Di antara 4 jenis bahan bakar tersebut, masih banyak potensi sumber energi primer lainnya yang belum terbahas. contohnya :

- Minyak bakar atau residu. Namun saya juga pesimis mengingat bahan bakar ini hanya untuk keperluan industri sehingga jika harga industri ini diterapkan di IKM minyak atsiri sepertinya tidak akan banyak menyelesaikan masalah energi.

- Biomassa lainnya selain kayu dan ampas penyulingan seperti bonggol jagung, tandan kosong sawit, sekam padi, batok dan sabut kelapa, jerami. Bahan bakar ini sangat menjanjikan asal harganya murah dan tidak ada konflik berkaitan dengan aplikasi di sektor lain. Misalnya sekam padi yang biasaya juga digunakan untuk alas di peternakan ayam, atau batok kelapa yang juga digunakan sebagai bahan baku pembuatan karbon aktif.

- Biogas. Mungkin ini agak repot karena membutuhkan reaktor biogas (biodigester) yang besar dan sumber limbah organik yang sangat banyak supaya bisa mencukupi kebutuhan energi di IKM minyak atsiri.

- Panas bumi. Dari kabar yang saya dengar dari beberapa rekan, saat ini sedang digagas untuk pembuatan pilot project pemanfaatkan sumur-sumur yang tak lagi ekonomis di PLTP Kamojang Kec. Samarang-Garut sebagai sumber energi bagi IKM minyak atsiri akar wangi melalui program CSR-nya PT. Indonesia Power. Meskipun tentu saja tidak dengan cara penggunaan langsung (direct use) tetapi dengan mekanisme steam to generate steam. Semoga proyeknya berhasil dan mendatangkan kemanfaatan bagi penduduk sekitar PLTP yang memang sudah lama dikenal sebagai penghasil minyak akar wangi kualitas dunia.

- Ban-ban bekas. Beberapa penyulingan minyak atsiri banyak memanfaatkan ban bekas untuk energi karena harganya sangat murah dan juga cukup melimpah. Mereka sadar bahwa hal ini sangat berdampak buruk baik untuk lingkungan sekitarnya maupun alat prosesnya itu sendiri. Tapi ya mau bagaimana lagi supaya dapur tetap ngebul, katanya.

- Biodiesel dan bioethanol. Wah, nanti dulu lah....hehehe.

Selain perubahan jenis sumber energi, tentu saja perlu dilakukan strategi-strategi lainnya untuk mengoptimalkan penggunaan energi.
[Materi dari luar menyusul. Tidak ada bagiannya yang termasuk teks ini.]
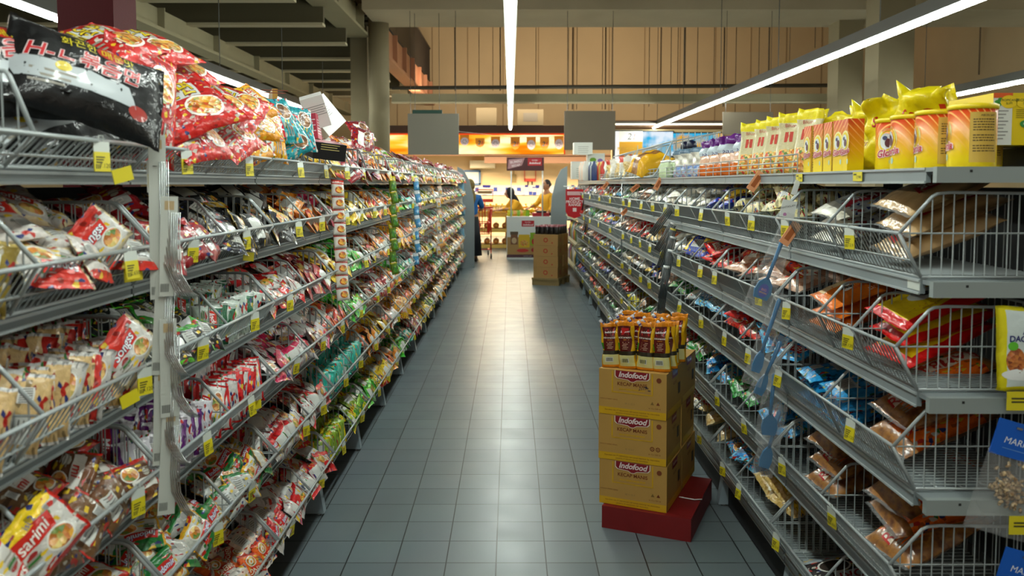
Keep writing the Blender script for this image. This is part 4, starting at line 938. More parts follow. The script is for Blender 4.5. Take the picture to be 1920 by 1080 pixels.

Dengan kata lain, meningkatkan efisiensi energi diantaranya dengan :

* memanfaatkan panas buang gas cerobong sebagai pemanas mula air umpan boiler (jika digunakan sistem penyulingan uap) atau air ketel (jika digunakan sistem penyulingan uap-air/kukus) melalui ekonomiser sederhana.

* memanfaatkan panas buang gas cerobong untuk pengeringan bahan baku minyak atsiri sebelum diproses meskipun biasanya pengeringan ini menggunakan energi sinar matahari.
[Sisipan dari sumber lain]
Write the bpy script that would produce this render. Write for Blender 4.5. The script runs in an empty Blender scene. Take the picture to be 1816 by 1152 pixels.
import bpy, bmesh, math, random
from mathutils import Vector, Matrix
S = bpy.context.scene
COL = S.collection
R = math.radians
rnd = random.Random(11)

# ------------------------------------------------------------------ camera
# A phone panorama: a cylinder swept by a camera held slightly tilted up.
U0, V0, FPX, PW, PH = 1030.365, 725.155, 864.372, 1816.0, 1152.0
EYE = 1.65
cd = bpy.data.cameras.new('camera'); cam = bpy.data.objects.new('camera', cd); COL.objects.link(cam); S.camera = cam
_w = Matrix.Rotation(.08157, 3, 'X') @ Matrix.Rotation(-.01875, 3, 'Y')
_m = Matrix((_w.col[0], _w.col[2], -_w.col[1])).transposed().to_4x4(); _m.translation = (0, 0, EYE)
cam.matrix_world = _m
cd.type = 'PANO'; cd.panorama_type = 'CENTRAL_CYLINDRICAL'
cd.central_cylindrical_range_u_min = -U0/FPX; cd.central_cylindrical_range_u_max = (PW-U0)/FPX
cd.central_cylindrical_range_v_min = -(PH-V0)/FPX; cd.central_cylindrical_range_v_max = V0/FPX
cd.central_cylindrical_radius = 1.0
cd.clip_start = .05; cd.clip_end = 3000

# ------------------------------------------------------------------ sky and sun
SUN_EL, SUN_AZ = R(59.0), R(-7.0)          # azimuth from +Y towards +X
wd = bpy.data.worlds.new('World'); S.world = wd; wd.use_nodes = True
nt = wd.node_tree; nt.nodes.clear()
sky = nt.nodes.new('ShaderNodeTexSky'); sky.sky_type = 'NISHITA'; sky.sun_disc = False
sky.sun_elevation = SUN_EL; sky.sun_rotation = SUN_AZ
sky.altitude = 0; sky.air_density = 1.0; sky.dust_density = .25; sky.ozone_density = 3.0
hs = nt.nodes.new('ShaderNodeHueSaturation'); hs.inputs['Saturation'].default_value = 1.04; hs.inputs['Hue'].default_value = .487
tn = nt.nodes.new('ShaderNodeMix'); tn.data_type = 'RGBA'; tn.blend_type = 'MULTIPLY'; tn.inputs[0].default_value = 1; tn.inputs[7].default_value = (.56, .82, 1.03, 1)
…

* sistem isolasi yang baik untuk meminimalkan kehilangan panas ke lingkungan.

sistem sirkulasi udara pembakaran yang baik dan tepat, berlebih untuk * mengoptimalkan pembakaran (terutama untuk biomassa) tetapi tidak kelebihan supaya panas hilang bersama gas cerobong tidak terlalu banyak. (Teknisnya bagaimana ya?)
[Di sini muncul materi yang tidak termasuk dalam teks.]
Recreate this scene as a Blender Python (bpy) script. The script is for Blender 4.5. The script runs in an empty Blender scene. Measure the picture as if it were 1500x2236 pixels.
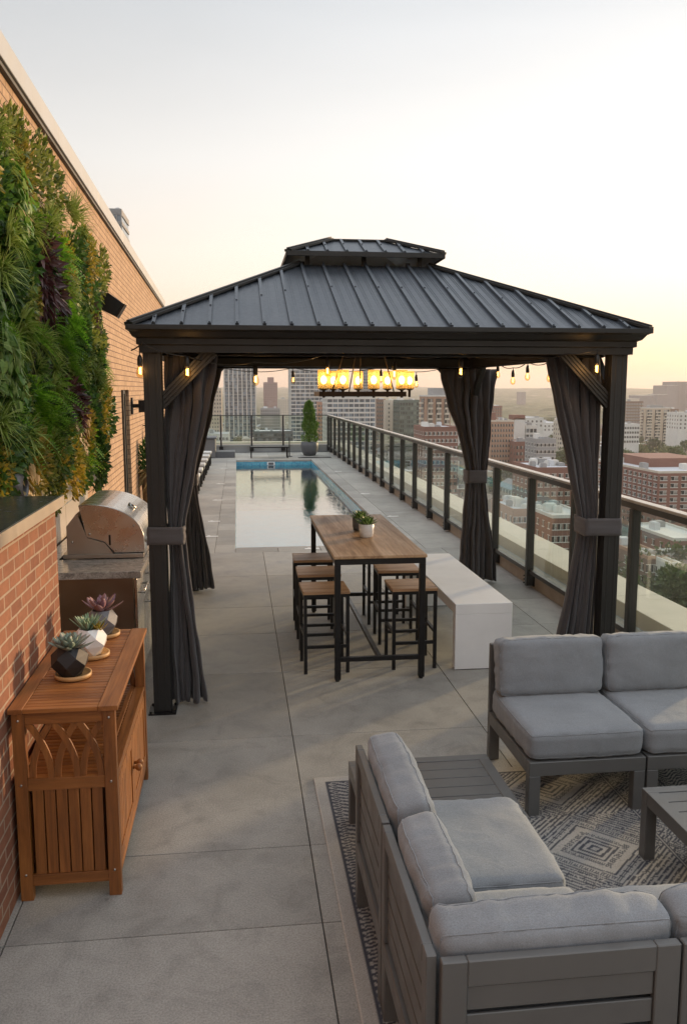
import bpy, bmesh, math, random
from mathutils import Vector, Matrix, noise
R = math.radians
random.seed(7)
C = bpy.context.scene.collection
scene = bpy.context.scene

# ---------------------------------------------------------------- camera model (also used to turn photo points into places)
F, CX, CY, EYE = 1872.0, 750.0, 1118.0, 2.2
PITCH, YAW = R(8.15), R(7.0)
_f = Vector((math.sin(YAW)*math.cos(PITCH), math.cos(YAW)*math.cos(PITCH), -math.sin(PITCH)))
_r = Vector((math.cos(YAW), -math.sin(YAW), 0)); _u = _r.cross(_f)
def ray(px, py): return _r*((px-CX)/F) + _u*((CY-py)/F) + _f
def on_y(px, py, y):
    d = ray(px, py); return Vector((0, 0, EYE)) + d*(y/d.y)
def on_z(px, py, z=0.0):
    d = ray(px, py); return Vector((0, 0, EYE)) + d*((z-EYE)/d.z)

# ---------------------------------------------------------------- materials
M = {}
def nt(name):
    m = bpy.data.materials.new(name); m.use_nodes = True
    t = m.node_tree; b = t.nodes['Principled BSDF']; M[name] = m
    return m, t, b
def N(t, typ, **kw):
    n = t.nodes.new(typ)
    for k, v in kw.items():
        if hasattr(n, k): setattr(n, k, v)
        else: n.inputs[k].default_value = v
    return n
def L(t, a, b): t.links.new(a, b)
def ramp(t, fac, stops, interp='LINEAR'):
    r = t.nodes.new('ShaderNodeValToRGB'); e = r.color_ramp; e.interpolation = interp
    while len(e.elements) < len(stops): e.elements.new(0.5)
    for i, (p, c) in enumerate(stops):
        e.elements[i].position = p; e.elements[i].color = (c[0], c[1], c[2], 1) if not isinstance(c, (int, float)) else (c, c, c, 1)
    L(t, fac, r.inputs[0]); return r.outputs[0]
def mixc(t, fac, a, b, mode='MIX'):
    m = t.nodes.new('ShaderNodeMix'); m.data_type = 'RGBA'; m.blend_type = mode
    for s, v in ((0, fac), (6, a), (7, b)):
        if hasattr(v, 'links'): L(t, v, m.inputs[s])
        else: m.inputs[s].default_value = v if s == 0 else (v[0], v[1], v[2], 1)
    return m.outputs[2]
def math_(t, op, a, b=0.0, c=0.0):
    m = t.nodes.new('ShaderNodeMath'); m.operation = op
    for i, v in enumerate((a, b, c)):
        if hasattr(v, 'links'): L(t, v, m.inputs[i])
        else: m.inputs[i].default_value = v
    return m.outputs[0]
def coords(t, kind='Object', scale=None):
    o = t.nodes.new('ShaderNodeTexCoord').outputs[kind]
    if scale is not None:
        mp = t.nodes.new('ShaderNodeMapping'); mp.inputs['Scale'].default_value = scale
        L(t, o, mp.inputs[0]); o = mp.outputs[0]
    return o
def noise_(t, vec, scale, detail=4, rough=.55, dist=0):
    n = N(t, 'ShaderNodeTexNoise'); L(t, vec, n.inputs['Vector'])
    n.inputs['Scale'].default_value = scale; n.inputs['Detail'].default_value = detail
    n.inputs['Roughness'].default_value = rough; n.inputs['Distortion'].default_value = dist
    return n.outputs['Fac']
def bump(t, b, h, strength=.3, dist=.01):
    n = N(t, 'ShaderNodeBump'); n.inputs['Strength'].default_value = strength; n.inputs['Distance'].default_value = dist
    L(t, h, n.inputs['Height']); L(t, n.outputs[0], b.inputs['Normal'])
def plain(name, col, rough=.6, metal=0, var=.12, vs=3.0, bs=0, bscale=60, coat=0, bd=.004):
    m, t, b = nt(name); v = coords(t)
    n = noise_(t, v, vs, 6, .6)
    lo = [c*(1-var) for c in col]; hi = [min(1, c*(1+var)) for c in col]
    L(t, ramp(t, n, [(.3, lo), (.7, hi)]), b.inputs['Base Color'])
    L(t, ramp(t, noise_(t, v, vs*2.3, 4), [(.3, max(0, rough-.08)), (.75, min(1, rough+.08))]), b.inputs['Roughness'])
    b.inputs['Metallic'].default_value = metal
    if coat: b.inputs['Coat Weight'].default_value = coat
    if bs: bump(t, b, noise_(t, v, bscale, 3), bs, bd)
    return m

plain('dark_metal', (.022, .022, .0215), .5, .2, .15, 2, .05, 300)
plain('rail_metal', (.05, .05, .048), .4, .5, .15, 3)
plain('rail_top_lit', (.42, .40, .37), .32, .85, .1, 3)  # lighter copy of the rail metal, sky highlight put into its colour
plain('black_metal', (.010, .010, .011), .45, .3, .15, 4)
plain('sofa_frame', (.118, .117, .114), .38, .15, .08, 3, .06, 500)
plain('grey_metal', (.16, .16, .165), .45, .4, .1, 3)
plain('white_bench', (.80, .80, .80), .55, 0, .07, 2.2, .08, 60)
plain('ceramic_white', (.78, .77, .75), .35, 0, .03, 5)
plain('ceramic_grey', (.16, .165, .18), .55, 0, .05, 8)
plain('ceramic_black', (.018, .018, .02), .5, 0, .1, 8)
plain('pot_grey', (.10, .105, .115), .55, 0, .1, 5)
plain('soil', (.03, .02, .014), .95, 0, .4, 60, .6, 90)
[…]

* konfigurasi kondisi operasi penyulingan yang tepat sehingga bisa menurunkan lama waktu penyulingan yang tentu saja berdampak pada menurunnya tingkat konsumsi energi per batch.

Kesimpulan
Silakan pembaca menyimpulkan sendiri dari paparan-paparan yang saya berikan di atas. Tulisan ini hanyalah tulisan lepas dan bersifat informatif, bukan tulisan ilmiah yang mengutamakan logika-rasional dan analitis-sintesis untuk menyelesaikan sebuah masalah dan menghasilkan kesimpulan. Jadi ya, mengambang sedikit tidak apa-apa lah...hehe.